Tête de dragon cornu, Babylone, bronze du Ier millénaire av. J.-C. (Musée du Louvre) louvrebible.org

©JPS2021

[ACCUEIL]


[1] « Circumpolaire » signifie que les constellations « tournent » autour de l’étoile Polaire.

[2] Ainsi que la constellation de la Girafe qui est une invention récente puisque répertoriée pour la première fois qu’en 1624. Il existe des constellations que l’on pourrait appeler mixtes, une partie des étoiles les constituant sont visibles tandis que les autres sont invisibles. C’est le cas d’Hercule (Hercules) dont une partie disparaît sous l’horizon. Cette constellation est pour moitié immortelle et pour moitié mortelle, c’est pourquoi Hercule est un demi-dieu, fils de Zeus un dieu immortel et d’Alcmène une mortelle.

[3] Ce qui signifie qu’une des étoiles composant la constellation peut à un moment donné se confondre avec le centre du ciel et devenir l’étoile polaire d’une l’époque donnée. C’est le cas de la Petite Ourse, du Dragon et de Céphée auxquelles il faut ajouter deux constellations qui descendent partiellement sous l’horizon, mais qui ont des étoiles qui sont très proche du cercle que dessine l’axe terrestre dans le ciel étoilé et qui définit l’étoile polaire.

[4] Lors de l’équinoxe de Printemps, le moment où la durée du jour est égale à celle de la nuit.

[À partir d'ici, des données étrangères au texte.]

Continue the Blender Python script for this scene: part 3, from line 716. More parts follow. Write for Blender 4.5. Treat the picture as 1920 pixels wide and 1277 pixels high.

Mais au cours des jours suivants c’est la lumière qui « gagne » et les jours devient plus longs que les nuits. L’inverse se produit lors de l’équinoxe d’automne, point à partir duquel les nuits deviennent plus longues que les jours.

[5] Il est également connu dans les textes védiques, sous l’appellation de Ahi « serpent ». Il fait partie des Asuras qui sont considérés comme des êtres démoniaques dans l’hindouisme. Ils sont des esprits opposés aux devas, les divinités hindoues.

[6] Bernard Sergent, Genèse de l’Inde, Éditions Payot et Rivages, Paris, 1997, p.299.